En se substituant progressivement au gaz naturel fossile, les gaz renouvelables contribuent significativement à la réduction des émissions de gaz à effet de serre. Le biométhane, par exemple, permet de valoriser le méthane qui serait naturellement émis par la décomposition des déchets organiques. Rappelons que le méthane a un effet de réchauffement 28 fois plus élevé que le CO2 par unité de masse sur une période de 100 ans.
Mais les gaz renouvelables soulèvent aussi d’autres défis environnementaux. C’est pourquoi il faut encadrer la production de biométhane pour éviter qu’ils ne concurrencent les cultures alimentaires, sans oublier que la production d’hydrogène vert nécessite de grandes quantités d’électricité renouvelable.


La Commission de Régulation de l’Energie (CRE) insiste sur l’importance d’un encadrement strict, pour assurer la durabilité de la filière. La CGT appelle à une approche globale et performante pour atteindre la neutralité carbone et l’autosuffisance en gaz renouvelables et hydrogène.

Les acteurs gaziers historiques jouent un rôle crucial dans le développement des gaz du futur

ENGIE investit massivement dans la recherche et le développement, notamment pour l’hydrogène et le biométhane. GRDF et GRTgaz adaptent les infrastructures existantes pour accueillir les gaz renouvelables. Toutefois la CGT appelle à prioriser l’intérêt général et met en garde contre une approche purement financière. Sans oublier aussi que des obstacles persistent, notamment des difficultés politiques pour le raccordement des collectivités aux nouveaux gaz verts. Cela freine la redynamisation du secteur des chaudières et la production d’eau chaude au gaz. La réglementation RE2020 impacte de nombreuses filières et menace des emplois en mettant fin au développement du gaz sans faire de distinction entre gaz fossile et gaz vert.
La CGT affirme que la filière gazière est en mutation et restera essentielle dans le mix énergétique futur. Elle est pleinement engagée pour faire évoluer la législation.

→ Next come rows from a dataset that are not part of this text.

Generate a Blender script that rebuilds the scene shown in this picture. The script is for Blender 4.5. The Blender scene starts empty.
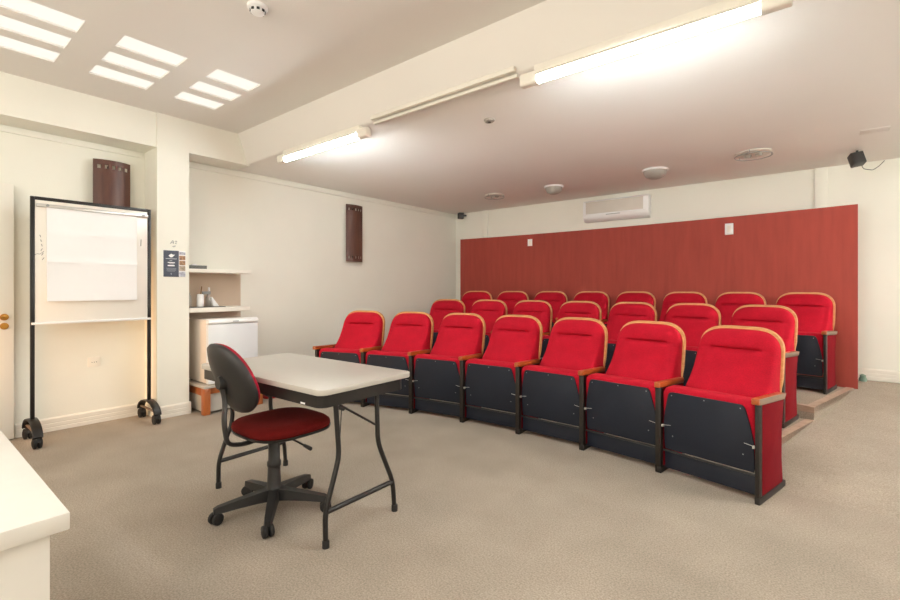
import bpy, bmesh, math, random
from mathutils import Vector, Matrix

random.seed(7)
SC = bpy.context.scene
COL = SC.collection

# ------------------------------------------------------------------ camera
cam_data = bpy.data.cameras.new('camera')
cam = bpy.data.objects.new('camera', cam_data)
COL.objects.link(cam)
cam_data.sensor_width = 36.0
cam_data.lens = 36.0 * 459.0 / 900.0
cam_data.shift_y = -12.0 / 900.0
cam_data.clip_start = 0.02
cam.location = (0, 0, 1.19)
cam.rotation_euler = (math.radians(90), 0, math.atan2(370.0, 459.0))
SC.camera = cam

# ------------------------------------------------------------------ world, large lights, exposure
world = bpy.data.worlds.new('world')
SC.world = world
world.use_nodes = True
world.node_tree.nodes['Background'].inputs['Color'].default_value = (0.9, 0.95, 1.0, 1)
world.node_tree.nodes['Background'].inputs['Strength'].default_value = 0.3
SC.view_settings.view_transform = 'Standard'
SC.view_settings.look = 'None'
SC.view_settings.exposure = 0.27
SC.view_settings.gamma = 1.0
SC.view_settings.use_curve_mapping = False
SC.cycles.max_bounces = 10
SC.cycles.diffuse_bounces = 7
SC.cycles.use_denoising = True
SC.cycles.sample_clamp_indirect = 6.0

TUBE_STRENGTH = 92.0
SKYLIGHT_STRENGTH = 0.80


def area_light(name, loc, rot, sx, sy, power, color):
    ld = bpy.data.lights.new(name, 'AREA')
    ld.shape = 'RECTANGLE'
    ld.size = sx
    ld.size_y = sy
    ld.energy = power
    ld.color = color
    o = bpy.data.objects.new(name, ld)
    COL.objects.link(o)
    o.location = loc
    o.rotation_euler = rot
    return o


# unseen soft fill lights added behind the camera and along the right side
area_light('rear_fill', (-0.6, -2.1, 1.55), (math.radians(90), 0, 0), 4.2, 1.5, 48, (1.0, 0.92, 0.80))
area_light('right_fill', (2.3, 3.4, 1.6), (math.radians(90), 0, math.radians(90)), 3.2, 1.4, 10, (0.95, 0.98, 1.0))
# added overhead fill behind the camera, evening out the room light
area_light('rear_overhead_fill', (-0.6, -0.9, 2.74), (0, 0, 0), 3.0, 0.5, 36, (0.94, 0.99, 1.0))
# unseen upward fill added behind the camera to brighten the upper ceiling
area_light('rear_upward_fill', (-2.2, -2.0, 1.95), (math.radians(180 - 20), 0, 0), 4.0, 0.25, 42, (1.0, 0.95, 0.89))
# uplighter on the right wall washing the lower ceiling
area_light('right_wall_uplighter', (2.40, 4.2, 1.95), (math.radians(180), math.radians(25), 0), 0.25, 1.6, 130, (0.95, 0.97, 1.0))
# warm lamp in the corner left of the frame, close to the left wall
lamp = bpy.data.lights.new('warm_corner_lamp', 'SPOT')
lamp.energy = 75
lamp.spot_size = math.radians(75)
lamp.spot_blend = 0.9
lamp.color = (1.0, 0.52, 0.22)
lamp.shadow_soft_size = 0.2
lamp_o = bpy.data.objects.new('warm_corner_lamp', lamp)
COL.objects.link(lamp_o)
lamp_o.location = (-4.70, -0.28, 0.62)
lamp_o.rotation_euler = (math.radians(90), 0, math.radians(9))


# ------------------------------------------------------------------ materials
def srgb(r, g, b):
    def f(c):
        c /= 255.0
        return c / 12.92 if c <= 0.04045 else ((c + 0.055) / 1.055) ** 2.4
    return (f(r), f(g), f(b), 1.0)


def mat(name, col, rough=0.5, metal=0.0, var=0.0, vscale=8.0, bump=0.0, bscale=60.0, sheen=0.0,
        stretch=None, col2=None, spec=0.5, detail=4.0, fine=0.0, fscale=300.0, coat=0.0):
    m = bpy.data.materials.new(name)
    m.use_nodes = True
    nt = m.node_tree
    b = nt.nodes['Principled BSDF']
    b.inputs['Roughness'].default_value = rough
    b.inputs['Metallic'].default_value = metal
    b.inputs['Specular IOR Level'].default_value = spec
    b.inputs['Coat Weight'].default_value = coat
    if sheen:
        b.inputs['Sheen Weight'].default_value = sheen
        b.inputs['Sheen Roughness'].default_value = 0.4
        b.inputs['Sheen Tint'].default_value = (min(1, col[0] * 1.5 + .1), col[1] + .05, col[2] + .05, 1)
    tc = nt.nodes.new('ShaderNodeTexCoord')
    mp = nt.nodes.new('ShaderNodeMapping')
    nt.links.new(tc.outputs['Object'], mp.inputs['Vector'])
    if stretch:
        mp.inputs['Scale'].default_value = stretch
    n = nt.nodes.new('ShaderNodeTexNoise')
    n.inputs['Scale'].default_value = vscale
    n.inputs['Detail'].default_value = detail
    nt.links.new(mp.outputs['Vector'], n.inputs['Vector'])
    r = nt.nodes.new('ShaderNodeValToRGB')
    c2 = col2 if col2 else tuple(c * (1 - var) for c in col[:3]) + (1,)
    c1 = col if col2 else tuple(min(1, c * (1 + var * 0.5)) for c in col[:3]) + (1,)
    r.color_ramp.elements[0].position = 0.3
    r.color_ramp.elements[1].position = 0.7
    r.color_ramp.elements[0].color = c2
    r.color_ramp.elements[1].color = c1
    nt.links.new(n.outputs['Fac'], r.inputs['Fac'])
    out = r.outputs['Color']
    if fine:
        n3 = nt.nodes.new('ShaderNodeTexNoise')
        n3.inputs['Scale'].default_value = fscale
        n3.inputs['Detail'].default_value = 2.0
        nt.links.new(tc.outputs['Object'], n3.inputs['Vector'])
        r3 = nt.nodes.new('ShaderNodeValToRGB')
        r3.color_ramp.elements[0].position = 0.32
        r3.color_ramp.elements[1].position = 0.68
        r3.color_ramp.elements[0].color = (1 - fine, 1 - fine, 1 - fine, 1)
        r3.color_ramp.elements[1].color = (1, 1, 1, 1)
        nt.links.new(n3.outputs['Fac'], r3.inputs['Fac'])
        mx = nt.nodes.new('ShaderNodeMix')
        mx.data_type = 'RGBA'
        mx.blend_type = 'MULTIPLY'
        mx.inputs[0].default_value = 1.0
        nt.links.new(out, mx.inputs[6])
        nt.links.new(r3.outputs['Color'], mx.inputs[7])
        out = mx.outputs[2]
    nt.links.new(out, b.inputs['Base Color'])
    if bump:
        n2 = nt.nodes.new('ShaderNodeTexNoise')
        n2.inputs['Scale'].default_value = bscale
        n2.inputs['Detail'].default_value = 3.0
        nt.links.new(mp.outputs['Vector'], n2.inputs['Vector'])
        bp = nt.nodes.new('ShaderNodeBump')
        bp.inputs['Strength'].default_value = bump
        bp.inputs['Distance'].default_value = 0.01
        nt.links.new(n2.outputs['Fac'], bp.inputs['Height'])
        nt.links.new(bp.outputs['Normal'], b.inputs['Normal'])
    return m


def emit(name, col, strength):
    m = bpy.data.materials.new(name)
    m.use_nodes = True
    b = m.node_tree.nodes['Principled BSDF']
    b.inputs['Base Color'].default_value = (0.1, 0.1, 0.1, 1)
    b.inputs['Emission Color'].default_value = col
    b.inputs['Emission Strength'].default_value = strength
    return m


M = {
    'wall': mat('wall_paint', srgb(238, 237, 227), 0.75, var=0.025, vscale=1.5, bump=0.06, bscale=90),
    'ceil': mat('ceiling_paint', srgb(230, 226, 221), 0.8, var=0.02, vscale=1.2, bump=0.05, bscale=60),
    'trim': mat('trim_paint', srgb(236, 232, 222), 0.45, var=0.02, vscale=3),
    'carpet': mat('carpet', srgb(181, 168, 153), 0.95, var=0.14, vscale=2.2, bump=0.3, bscale=330, spec=0.1,
                  fine=0.36, fscale=135, detail=6),
    'redwall': mat('red_brushed_plaster', srgb(158, 60, 46), 0.65, col2=srgb(144, 51, 39), vscale=3.0,
                   stretch=(6, 6, 0.7), bump=0.1, bscale=30, detail=6),
    'velvet': mat('red_velvet', srgb(184, 19, 42), 0.85, var=0.10, vscale=14, sheen=0.25, bump=0.12, bscale=380, spec=0.15,
                  fine=0.24, fscale=170),
    'velvet2': mat('red_side_fabric', srgb(112, 7, 20), 0.9, var=0.10, vscale=12, sheen=0.12, spec=0.1, bump=0.08, bscale=300),
    'board': mat('charcoal_board', srgb(28, 33, 45), 0.5, var=0.10, vscale=5, spec=0.35),
    'metal': mat('dark_brown_metal', srgb(36, 31, 27), 0.45, metal=0.2, var=0.08, vscale=12),
    'black': mat('black_metal', srgb(38, 35, 33), 0.38, metal=0.3, var=0.05, vscale=10),
    'plastic': mat('black_plastic', srgb(38, 36, 35), 0.5, var=0.08, vscale=30, bump=0.05, bscale=250),
    'rubber': mat('black_rubber', srgb(30, 28, 27), 0.7, var=0.05),
    'armwood': mat('varnished_orange_wood', srgb(186, 96, 40), 0.28, col2=srgb(150, 66, 24), vscale=9, stretch=(8, 1, 8), coat=0.3),
    'taupe': mat('taupe_arm_side', srgb(128, 108, 92), 0.5, var=0.08, vscale=10),
    'shellwood': mat('blond_plywood', srgb(214, 160, 104), 0.4, col2=srgb(196, 138, 84), vscale=8, stretch=(2, 2, 8)),
    'nosing': mat('step_wood', srgb(192, 166, 146), 0.5, col2=srgb(168, 140, 120), vscale=6, stretch=(3, 3, 12)),
    'laminate': mat('cream_laminate', srgb(184, 178, 169), 0.35, var=0.02, vscale=20),
    'deskwhite': mat('desk_white', srgb(218, 213, 204), 0.4, var=0.02, vscale=20),
    'lamedge': mat('laminate_edge', srgb(190, 176, 158), 0.45, var=0.03, vscale=20),
    'maroon': mat('maroon_fabric', srgb(92, 18, 15), 0.9, var=0.12, vscale=30, bump=0.12, bscale=300, sheen=0.1, spec=0.1),
    'maroon2': mat('backrest_fabric', srgb(150, 26, 46), 0.9, var=0.12, vscale=30, bump=0.12, bscale=300, sheen=0.1, spec=0.1),
    'white': mat('white_enamel', srgb(240, 240, 240), 0.3, var=0.01),
    'whiteboard': mat('whiteboard_face', srgb(240, 235, 226), 0.25, var=0.015, vscale=4),
    'paper': mat('paper', srgb(246, 246, 247), 0.8, var=0.012, vscale=4),
    'silver': mat('brushed_silver', srgb(205, 203, 200), 0.3, metal=0.7, var=0.05, vscale=20),
    'steel': mat('zinc_steel', srgb(215, 213, 208), 0.3, metal=0.8, var=0.05),
    'brownwood': mat('dark_brown_wood', srgb(92, 54, 40), 0.45, col2=srgb(72, 38, 28), vscale=6, stretch=(6, 6, 0.8)),
    'fridge_side': mat('fridge_side', srgb(226, 216, 206), 0.45, var=0.02),  # tan shading of the side put into the body colour
    'fridge_door': mat('fridge_door', srgb(232, 236, 240), 0.3, var=0.01),
    'stand_wood': mat('orange_brown_wood', srgb(176, 100, 48), 0.4, col2=srgb(154, 82, 36), vscale=8, stretch=(4, 4, 1)),
    'beige': mat('beige_panel', srgb(204, 186, 166), 0.6, var=0.03, vscale=5),
    'brass': mat('brass', srgb(186, 134, 60), 0.3, metal=0.8, var=0.05),
    'navy': mat('navy_print', srgb(44, 50, 70), 0.4, var=0.05),
    'greyprint': mat('grey_print', srgb(150, 154, 164), 0.5, var=0.05),
    'darkgrey': mat('dark_grey_plastic', srgb(88, 88, 84), 0.5, var=0.05),
    'grey': mat('grey_plastic', srgb(150, 152, 152), 0.45, var=0.05),
    'frost': mat('frosted_glass', srgb(168, 162, 154), 0.4, var=0.03),
    'acgrille': mat('ac_grille', srgb(214, 208, 198), 0.5, var=0.03),
    'redplastic': mat('red_plastic', srgb(196, 24, 30), 0.4, var=0.05),
    'blackhole': mat('black_slot', srgb(14, 13, 12), 0.7, var=0.02),
    'photo_a': mat('photo_sand', srgb(206, 190, 168), 0.5, col2=srgb(120, 104, 90), vscale=60),
    'photo_b': mat('photo_brown', srgb(196, 150, 108), 0.5, col2=srgb(70, 50, 40), vscale=70),
    'photo_c': mat('photo_blue', srgb(214, 216, 224), 0.5, col2=srgb(120, 124, 148), vscale=60),
    'tube': emit('lit_fluorescent_tube', (0.92, 0.99, 1.0, 1), TUBE_STRENGTH),
    'skylight': emit('lit_skylight_glass', (1.0, 0.94, 0.84, 1), SKYLIGHT_STRENGTH),
    'stick': mat('pale_stick_wood', srgb(150, 118, 78), 0.6, var=0.1),
    'teal': mat('faded_teal_cloth', srgb(120, 146, 132), 0.8, var=0.2, vscale=40),
}


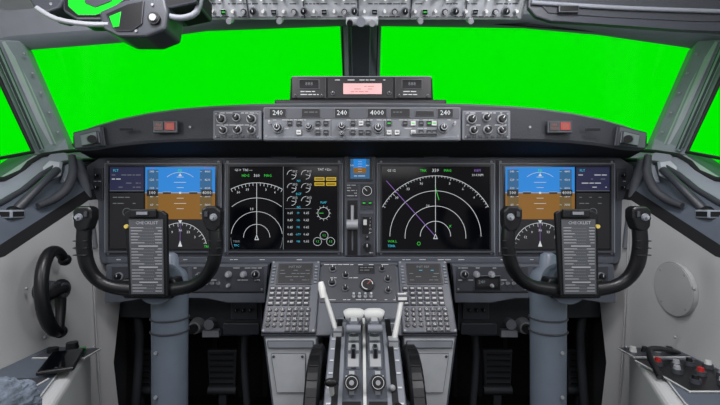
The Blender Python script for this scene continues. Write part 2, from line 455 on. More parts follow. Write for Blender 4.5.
b.dashes(Fm, 335, 80.5, 386, 81.5, 3, .8, 2.9, LABEL, .6)
b.done()

# ------------------------------------------------------------ main instrument panel
MP = F(1.2)
b = B('instrument_panel')
b.prism(MP, [(86, 166), (100, 157), (620, 157), (634, 166), (630, 240), (618, 264), (102, 264), (90, 240)], -4, 0, PANEL, 1.5)
for x0, x1 in ((105, 223), (224, 343), (377, 495), (496, 615)):
    b.box(MP, x0 + .5, 159.5, x1 - .5, 256, 0, 1.2, PANELD, .8)
    for sx in (x0 + 4, x1 - 4):
        for sy in (162, 253): screw(b, MP, sx, sy, 1.2, 1.2)
b.box(MP, 108, 256.5, 612, 263, 0, 2, PANEL, .8)
b.dashes(MP, 112, 259, 340, 260, 3, .8, 2.1, LABEL, .25); b.dashes(MP, 380, 259, 608, 260, 3, .8, 2.1, LABEL, .25)
for x in (284, 436):
    b.prism(MP, [(x - 15, 151), (x - 12, 148), (x + 12, 148), (x + 15, 151), (x + 15, 156), (x + 11, 158), (x - 11, 158), (x - 15, 156)], -4, 3, PANELL, 1)
    b.prism(MP, [(x - 10, 151), (x + 10, 151), (x + 8, 155.5), (x - 8, 155.5)], 3, 3.6, BLACK, .4)
b.box(MP, 96, 150, 624, 158, -4, -2, SHIELD, 1)
for sg in (-1, 1):
    x = 99 if sg < 0 else 621
    b.box(MP, x - 5, 168, x + 5, 200, 0, 1.4, PANELD, .5)
    knob(b, MP, x, 176, 2.6, 4, z=1.4); knob(b, MP, x, 188, 2.6, 4, z=1.4)
    b.dashes(MP, x - 4, 181, x + 4, 182, 3, .8, 1.6, LABEL)
    q = lambda x, y, d: M(*mir((x, y, d), sg))
    b.tube([q(78, 158, 1.14), q(78, 164, 1.145), q(83, 178, 1.16), q(88, 202, 1.18), q(94, 248, 1.18)], [.012, .013, .013, .012, .010], SHIELDL, 12)
b.done()

def display(x0, x1):
    b = B('cockpit_display')
    b.box(MP, x0 - 5, 163, x1 + 5, 253, 1.2, 4, BEZEL, 1.4, 3)
    b.box(MP, x0 - 1.5, 165.3, x1 + 1.5, 250.3, 4, 4.6, BLACK, .5)
    b.box(MP, x0, 166.8, x1, 249, 4.6, 4.9, GLASSB, .15)
    b.line(MP, x0 - 4.4, 163.8, x1 + 4.4, 163.8, .7, 4.1, BEZELE)
    b.line(MP, x0 - 4.5, 163.8, x0 - 4.5, 252, .6, 4.1, BEZELE)
    b.line(MP, x1 + 4.5, 163.8, x1 + 4.5, 252, .6, 4.1, BEZELE)
    return b
Z = 5.1
def pfd(b, x0, x1):
    w = x1 - x0; cx = (x0 + x1) / 2
    b.quad(MP, x0, 167.5, x1, 193, Z, E_B); b.quad(MP, x0, 193, x1, 219, Z, E_BR)
    b.quad(MP, x0 + 2, 170, x0 + 13, 193, Z + .1, E_BD); b.quad(MP, x0 + 2, 193, x0 + 13, 217, Z + .1, E_BRD)
    b.quad(MP, x1 - 15, 170, x1 - 3, 193, Z + .1, E_BD); b.quad(MP, x1 - 15, 193, x1 - 3, 217, Z + .1, E_BRD)
    b.line(MP, x0, 193, x1, 193, .5, Z + .12, E_W)
    for k in range(-3, 4):
        if k: b.line(MP, cx - (6 if k % 2 == 0 else 3.5), 193 + k * 5.2, cx + (6 if k % 2 == 0 else 3.5), 193 + k * 5.2, .6, Z + .15, E_W)
    b.ring(MP, cx, 193, 20, 20.6, Z + .15, E_W, 50, 130, 16)
    b.poly(MP, [(cx, 173.5), (cx - 1.8, 176.5), (cx + 1.8, 176.5)], Z + .2, E_W)
    for s in (-1, 1):
        b.quad(MP, cx + s * 9, 192.2, cx + s * 17, 194, Z + .2, BLACK); b.line(MP, cx + s * 9, 192.1, cx + s * 17, 192.1, .4, Z + .22, E_W)
    b.quad(MP, cx - 1, 192, cx + 1, 194, Z + .2, E_W)
    for k in range(6):
        y = 172 + k * 8.2
        b.line(MP, x0 + 11, y, x0 + 13, y, .5, Z + .2, E_W); b.text(MP, str(140 - k * 20), x0 + 6.5, y, 2.8, Z + .2, E_W)
        b.line(MP, x1 - 15, y, x1 - 13, y, .5, Z + .2, E_W); b.text(MP, str(4400 - k * 200), x1 - 7.5, y, 2.5, Z + .2, E_W)
    for xx, s_ in ((x0 + 7, '100'), (x1 - 8, '4000')):
        b.quad(MP, xx - 5.5, 189.8, xx + 5.5, 196.2, Z + .3, BLACK); b.text(MP, s_, xx, 193, 4, Z + .4, E_W)
    b.text(MP, '240', x0 + 7, 168.6, 2.6, Z + .3, E_M); b.text(MP, 'FD', cx, 171, 3.2, Z + .3, E_G); b.text(MP, '4000', x1 - 8, 168.6, 2.6, Z + .3, E_M)
    b.quad(MP, x0, 219, x1, 248.5, Z - .05, E_DK)
    cy = 249
    b.ring(MP, cx, cy, 26, 26.8, Z + .1, E_W, 12, 168, 40)
    for a in range(15, 170, 10):
        r = math.radians(a); l = 22.5 if (a // 10) % 3 == 0 else 24
        b.line(MP, cx + l * math.cos(r), cy - l * math.sin(r), cx + 26 * math.cos(r), cy - 26 * math.sin(r), .6, Z + .1, E_W)
    for a, t_ in ((40, '3'), (65, '33'), (90, '36'), (115, '9'), (140, '12')):
        r = math.radians(a); b.text(MP, t_, cx + 19 * math.cos(r), cy - 19 * math.sin(r), 3, Z + .1, E_W)
    b.line(MP, cx, cy - 26, cx, cy - 3, .6, Z + .15, E_M)
    b.poly(MP, [(cx, 223), (cx - 2, 220), (cx + 2, 220)], Z + .2, E_W)
    b.poly(MP, [(cx, 240), (cx - 2, 246), (cx + 2, 246)], Z + .2, E_W)
    b.text(MP, 'GS 0', x0 + 7, 223, 2.8, Z + .2, E_W); b.text(MP, 'TRK', x1 - 8, 246, 2.8, Z + .2, E_G)
def aux(b, x0, x1):
    b.quad(MP, x0, 167.5, x1, 191, Z, E_NV)
    b.text(MP, 'FLT', x0 + 6, 171, 3, Z + .1, E_C)
    for y in range(175, 190, 4): b.dashes(MP, x0 + 2, y, x1 - 3, y, 9, .8, Z + .1, random.choice((E_W, E_C, E_GR)), .6)
    b.line(MP, x0, 191, x1, 191, .6, Z + .1, E_GR)
    b.quad(MP, x0, 193, x1, 248, Z, E_DK)
    for y in (197, 203): b.dashes(MP, x0 + 3, y, x1 - 8, y, 9, .8, Z + .1, E_GR, .5)
    b.ring(MP, (x0 + x1) / 2, 212, 3.5, 4.2, Z + .1, E_GR)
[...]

Vers un nouvel âge d’or du gaz ?

Par leur flexibilité et la résilience du système énergétique, les gaz du futur sont des acteurs incontournables de la transition énergétique française. Mais leur développement à grande échelle nécessite des investissements massifs et un cadre réglementaire adapté. La gouvernance du secteur, entre logique de marché et service public, reste un enjeu majeur.
La CGT plaide pour un retour à un service public de l’énergie, incluant le gaz, et propose la création d’un EPIC du gaz pour s’affranchir des logiques de marché et optimiser la gestion du gaz naturel.


L’avenir énergétique de la France se dessine aujourd’hui, et les gaz du futur y joueront un rôle central. Il est crucial de saisir cette opportunité pour construire un système énergétique répondant aux défis du XXIème siècle, tout en assurant une transition juste et bénéfique pour tous.